Lorsqu’il y avait un pavillon Français dans un salon alimentaire, nous réservions un stand ! Laurent Aubry qui succéda à Pierre Truchon poursuivit cette politique. Quant à moi, j’y participais également, soit en étant présent sur les salons, soit en allant visiter les clients et « prospects » à l’étranger. Cette politique fût bénéfique puisque le chiffre d’affaire « Export » a représenté dans les dernières années environ 35% du chiffre d’affaire de la cidrerie, bien supérieur à celui de Joker pour l’export. – SM

Au coeur d’un écosystème

Ariel disait à son fils : « Il  faut sortir … voir du monde … on rapporte toujours quelque chose !… Suivant ces préceptes, Serge a comme objectif de mieux connaître la profession, la réglementation française et (plus tard) européenne, ainsi que celles et ceux qui dirigent la branche du cidre et des jus de fruits. Les assemblées professionnelles sont l’occasion de rencontrer les hauts fonctionnaires de l’administration. Ainsi, Serge agit dans les syndicats professionels : il siège au SNIC (Syndicat National des Industries Cidricoles), préside à deux reprises l’ANIEC (Association Nationale Interprofessionnelle de l’Economie Cidricole), devient vice-président de la FNB (Fédération Nationale des Boissons, en tant que délégué du département production de boissons gazeuses). Sur le plan européen, il a été amené à présider l’AICV (Association Internationale des Cidres et Vins de Fruits). En Seine et Marne, il participe activement à la confrérie des gouste-cidre qui oeuvre au rayonnement des cidres d’ile de France.

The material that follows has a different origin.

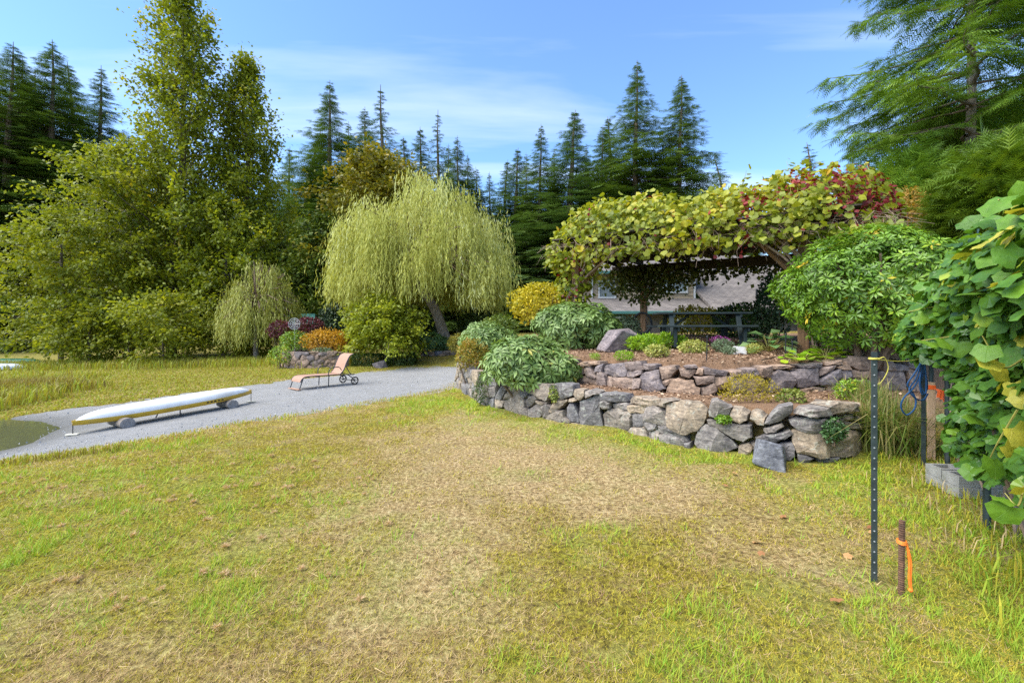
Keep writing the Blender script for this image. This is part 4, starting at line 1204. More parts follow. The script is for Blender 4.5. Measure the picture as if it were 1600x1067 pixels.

Relations avec les entreprises locales

Pour désenclaver la cidrerie et lui assurer un réseau de solidarités, Serge s’implique à la chambre de commerce et d’industrie de Meaux comme membre titulaire et au Syndicat National de la Petite et Moyenne Industrie. Il fonde le Cercle des Industriels de la Région de Coulommiers et initie des actions concrètes avec la Sovis (Jouarre) et Villeroy & Boch (La Ferté Gaucher).

Contrats de plantations

Pour pallier la régression du verger national pour les pommes à cidre et à jus, l’interprofession cidricole met en place des contrats de plantations permettant aux producteurs d’être assurés de l’écoulement de leur récolte et de percevoir un prix plus attractif. La cidrerie Mignard fait planter environ 400 hectares de vergers  (pommiers basse tige) en Haute Normandie, dans la Marne, dans l’Aisne, et bien sûr en Seine et Marne (notamment chez Régine Gréssier à Fublaines et Michel Biberon à Verdelot).

Communication collective

Dans les années 60 la profession, encouragée par les pouvoirs publics, avait utilisé la télévision en noir et blanc pour « vanter » les vertus du cidre. Cela a duré peu de temps et les boissons alcoolisées furent ensuite interdites de télévision par la loi Évin. Pour soutenir la demande sur un marché en perte de vitesse, l’interprofession s’est organisée dans le cadre de l’ANIEC et a mené des actions de publicité et de relations publiques collectives, avec la création du label « Cidres de France » et des campagnes d’affichage, de radio et de promotion.

La mairie de Bellot

En 1977, André Pavois, qui avait succédé comme maire à Jean Brodard décédé en 1974, ne se représente pas et aucun conseiller municipal ne veut briguer ce mandat. Le directeur technique de la cidrerie Marc Buisson est d’avis que la fonction devrait être occupée par Serge et que ce pourrait être bénéfique, tant pour la société que pour le village. Le seul élu de la liste d’opposition, Jean Le Bon, devient 1er adjoint et se révèle précieux pour la commune ainsi que Robert Bedel 2ème adjoint. Serge occupera la fonction de maire de Bellot pendant 31 ans jusqu’en 2008.